Réinventer l’Occident – Hakim El Karoui
« La désoccidentalisation du monde a commencé et nous regardons ailleurs ». La sortie en poche de l’ouvrage de Hakim El Karoui offre l’occasion de revenir sur les thèses originales de cet ancien banquier d’affaires, aujourd’hui associé chez Roland Berger, et d’examiner leurs conséquences pour l’industrie mondiale.
Nous imaginons un Occident désirable, où marché, démocratie, liberté et enrichissement général vont de pair, menacé seulement par quelques laissés pour compte fanatisés. Pourtant, nous sommes simultanément en crise politique, morale et économique. Notre organisation sociale se délite, car les individus éduqués, surpuissants, ne veulent pas s’encombrer de solidarité avec le reste d’une nation à laquelle ils ne s’identifient plus. La crise économique, née de la dette des Américains qui ont cru qu’ils pouvaient durablement se passer de produire pour consommer, se poursuit avec la crise de l’euro, liée aux Etats qui n’ont pas les moyens de rembourser leur dette, ce que les marchés financiers ne font que constater.
La Chine se développe, mais la croissance asiatique sera de plus en plus autocentrée et découplée du reste de l’économie mondiale. La Chine invente un capitalisme d’Etat sans démocratie, beaucoup moins précaire que les Occidentaux ne l’imaginent, malgré un endettement largement dissimulé, une bulle de surinvestissement, des tensions sociales et une grave corruption.
Que pouvons nous faire pour redevenir compétitif ?
Moins taxer le travail, plus taxer le capital au niveau national, certes, mais surtout réguler le commerce international, en demandant dans tous les domaines la réciprocité, idée à laquelle se rallient en Amérique de grands chefs d’entreprises comme les patrons de General Electric et d’Intel ou le prix Nobel Paul Krugman. Pour cela, il faut être unis et fermes face à une Chine qui joue de nos divisions et de notre absence de gouvernance efficace, mais qui a plus besoin de nous aujourd’hui que nous n’avons besoin d’elle. Une rupture des liens commerciaux entre l’OCDE et la Chine coûterait certes 2,5 à 4,5% de son PIB à l’OCDE, mais au moins 20% à la Chine.

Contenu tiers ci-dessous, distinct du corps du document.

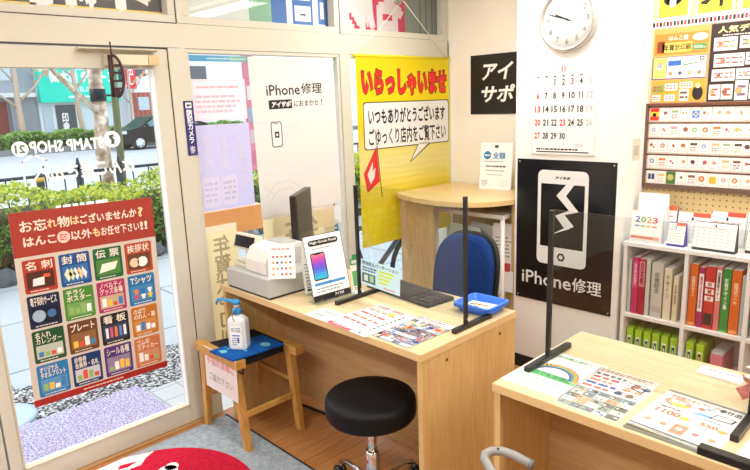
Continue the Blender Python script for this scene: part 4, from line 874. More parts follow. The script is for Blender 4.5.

Nous devons réinventer un Occident réaliste, fondé sur l’égalité – nous ne sommes pas supérieurs ; sur la vérité – nous nous sommes trop trompés dans nos modes de développement et de relations avec le reste du monde pour ne pas vouloir éviter, en admettant ces erreurs, que de nouvelles puissances les reproduisent ; sur la réciprocité, face à la Chine notamment ; enfin sur l’identification : il faut rendre l’Occident et ses valeurs de liberté, de démocratie et d’économie de marché à nouveau désirables.
.
Conséquences pour l’industrie
L’impuissance américaine vient, selon l’auteur, de l’abandon de l’industrie traditionnelle au profit d’une économie tournée vers les services à faible valeur ajoutée, d’une part, et vers les nouvelles technologies et la finance, d’autre part, services à forte valeur ajoutée mais incapables de tirer de façon pérenne la croissance et l’emploi d’une grande économie.
La désindustrialisation provoque de surcroît une disparition progressive des emplois de qualification intermédiaire et une bipolarisation : en Allemagne un salarié de la distribution, du transport ou des loisirs gagne en moyenne 58% de moins qu’un ouvrier de l’industrie (27 500 euros contre 47 000).
Après un développement fondé sur l’export (et un taux d’épargne considérable de 50%, lié à la faible protection sociale), la Chine relance sa consommation intérieure, mais fermera progressivement son marché, la production domestique étant en mesure de remplacer ses importations actuelles. Un nouveau capitalisme est en train de naître, ni libre, ni démocratique, ni guidé par le seul intérêt économique et la rationalité des affaires, qui permettra à la Chine de retrouver son statut de première puissance mondiale après une éclipse de deux siècles.
La régulation du commerce prônée par l’auteur ne consiste pas à ériger des murailles que personne n’acceptera dans le cadre d’une économie mondiale intégrée, mais plutôt à définir d’un commun accord des écluses, permettant des mises à niveau, économiques en Occident, sociales et environnementales chez les émergents. Plutôt que d’accuser la Chine, l’Occident doit être pragmatique et protéger ses intérêts, sans crainte d’une rétorsion qui a été largement anticipée et ne peut être que limitée ; la Chine est encore pour un temps très dépendante de l’ouverture des marchés occidentaux. L’auteur précise qu’une régulation commerciale sans politique industrielle ne ferait que repousser les échéances. Il faut savoir utiliser à bon escient le répit gagné.